▸ What to produce:
Provide only the number of lines in the data below that contain the word "True".

▸ Given information:
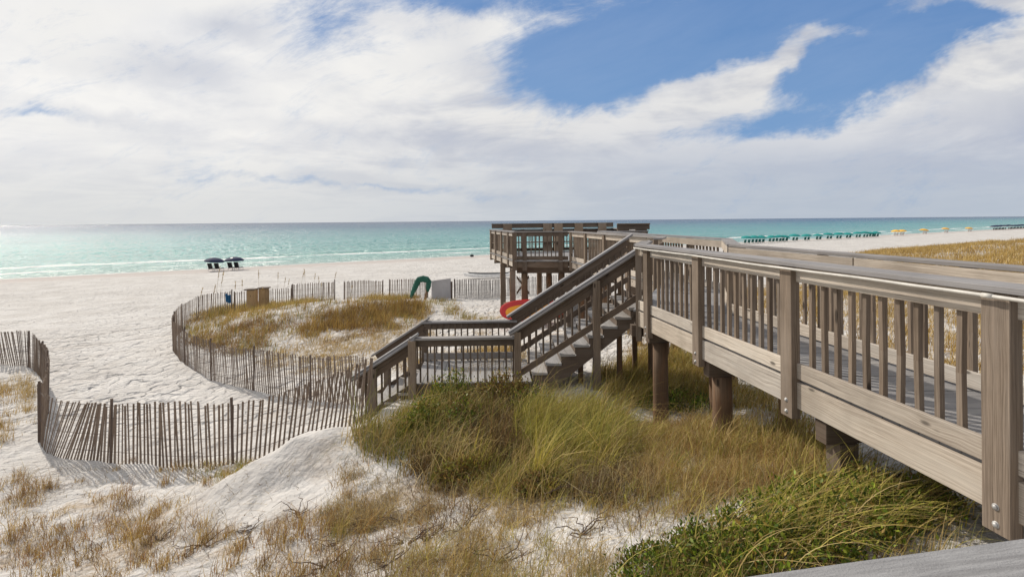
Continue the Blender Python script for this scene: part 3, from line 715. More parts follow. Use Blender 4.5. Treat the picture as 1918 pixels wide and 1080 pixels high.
def slope_rail(par, a, b, out, posts, hand=True, lowboard=(.06, .17), cap_ext=.1, mats=('dark', 'dark', 'dark', 'cap'), spacing=.13):
    """a upper, b lower nosing-line points"""
    d = b-a; L = Vector((d.x, d.y, 0)).length; al = Vector((d.x, d.y, 0)).normalized(); nrm = d.normalized().cross(out).normalized()
    if nrm.z < 0: nrm = -nrm
    at = lambda f, o, z: a+d*f+out*o+UP*z
    e = cap_ext/L
    mb = MB(); mb.beam(at(-e, -.05, 1.0), at(1+e, -.05, 1.0), out, .16, .038, nrm); mb.build('cap_rail', M[mats[3]], par)
    mb = MB(); mb.beam(at(0, -.06, .905), at(1, -.06, .905), out, .038, .13, nrm); mb.beam(at(0, -.06, .765), at(1, -.06, .765), out, .034, .10, nrm); mb.build('rail_board', M[mats[0]], par)
    mb = MB(); mb.beam(at(0, -.06, sum(lowboard)/2), at(1, -.06, sum(lowboard)/2), out, .04, lowboard[1]-lowboard[0], nrm); mb.build('lower_rail', M[mats[0]], par)
    if hand:
        mb = MB(); mb.tube([at(-e*.5, .045, .955), at(1+e*.8, .045, .955)], .022, 10); mb.build('handrail', M['cap'], par, 0, True)
    for f, zl, zh, s in posts:
        c = at(f, .0, 0); mb = MB(); mb.beam(Vector((c.x, c.y, zl)), Vector((c.x, c.y, c.z+zh)), al, s, .12, out); mb.build('post', M['post'], par)
    n = int(L/spacing)
    for i in range(1, n):
        f = i/n
        if any(abs(f-p[0])*L < .08 for p in posts): continue
        mb = MB(); mb.beam(at(f, -.1, .05), at(f, -.1, .80), al, .034, .034, out); mb.build('baluster', M[mats[2]], par)
bot = top+sdv*RUN*(NR+.22)-UP*RISE*(NR+.22)
par = thing('staircase', (1.2, 10.8, gz(1.2, 10.8)), 'upper wooden staircase descending left from the boardwalk down to the landing', 'staircase')
stairs(par, top, NR)
midf = (2.40-1.50)/((NR+.22)*RUN)
zg = gz(1.5, 9.95)-.3
slope_rail(par, top-sdv*.05, bot, -sback, [(midf, zg, .93, .13), (.975, ZL-.45, .92, .12)])
slope_rail(par, top+sback*WID-sdv*.12+UP*(.12*slope), bot+sback*WID, sback, [(.97, ZL-.45, .95, .12), (.5, gz(1.2, 11.7)-.3, .9, .12)])
for (x, y, zt) in ((1.28, 10.35, ZL+.55), (2.05, 10.5, DECK-.6), (1.05, 11.6, ZL+.45), (2.5, 11.2, DECK-.4)):
    sqpost(par, x, y, gz(x, y)-.3, zt, .09, mat='pile')
# landing
LL = 2.17
lf = top+sdv*(RUN*(NR-1)+.0); lf.z = ZL
l2 = lf+sdv*LL
par = thing('stair_landing', (-.9, 10.7, gz(-.9, 10.7)), 'wooden landing with low railings between the two flights of beach stairs', 'landing')
lk = dict(mats=('dark', 'post', 'dark', 'cap'), cap=(.17, .038, 0), spacing=.125, bs=.032, bal=(.0, .72), fascia=(), kick=(), balus=False)
def low_rail(a, b, out, posts, h=.83, rim=True, kick=False, pmat='post'):
    d = b-a; L = d.length; al = d.normalized(); at = lambda f, o, z: a+d*f+out*o+UP*z
    mb = MB(); mb.beam(at(-.03, -.05, h-.019), at(1.0, -.05, h-.019), out, .17, .038); mb.build('cap_rail', M['cap'], par)
    mb = MB(); mb.beam(at(0, -.06, h-.038-.065), at(1, -.06, h-.038-.065), out, .038, .13); mb.build('rail_board', M['dark'], par)
    if rim: mb = MB(); mb.beam(at(0, -.02, -.11), at(1, -.02, -.11), out, .04, .19); mb.build('rim_board', M['dark'], par)
    if kick: mb = MB(); mb.beam(at(0, -.12, .10), at(1, -.12, .10), out, .03, .14); mb.build('kick_board', M['cap'], par)
    for f, zl in posts:
        c = at(f, .02, 0); mb = MB(); mb.beam(Vector((c.x, c.y, zl)), Vector((c.x, c.y, c.z+h-.04)), al, .135, .12, out); mb.build('post', M[pmat], par)
    n = int(L/.125)
    for i in range(1, n):
        f = i/n; mb = MB(); mb.beam(at(f, -.095, -.03), at(f, -.095, h-.06), al, .03, .03, out); mb.build('baluster', M['dark'], par)
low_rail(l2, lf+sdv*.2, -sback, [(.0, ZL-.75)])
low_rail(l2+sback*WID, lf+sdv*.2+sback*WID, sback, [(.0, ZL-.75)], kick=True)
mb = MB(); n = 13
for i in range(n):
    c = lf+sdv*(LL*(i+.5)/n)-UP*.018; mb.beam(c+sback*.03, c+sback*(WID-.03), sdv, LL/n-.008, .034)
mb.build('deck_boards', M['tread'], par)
for dx_ in (.1, LL-.2):
    for dy_ in (.15, WID-.2):
        c = lf+sdv*dx_+sback*dy_; sqpost(par, c.x, c.y, gz(c.x, c.y)-.3, ZL-.04, .12, mat='pile')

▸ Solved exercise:
4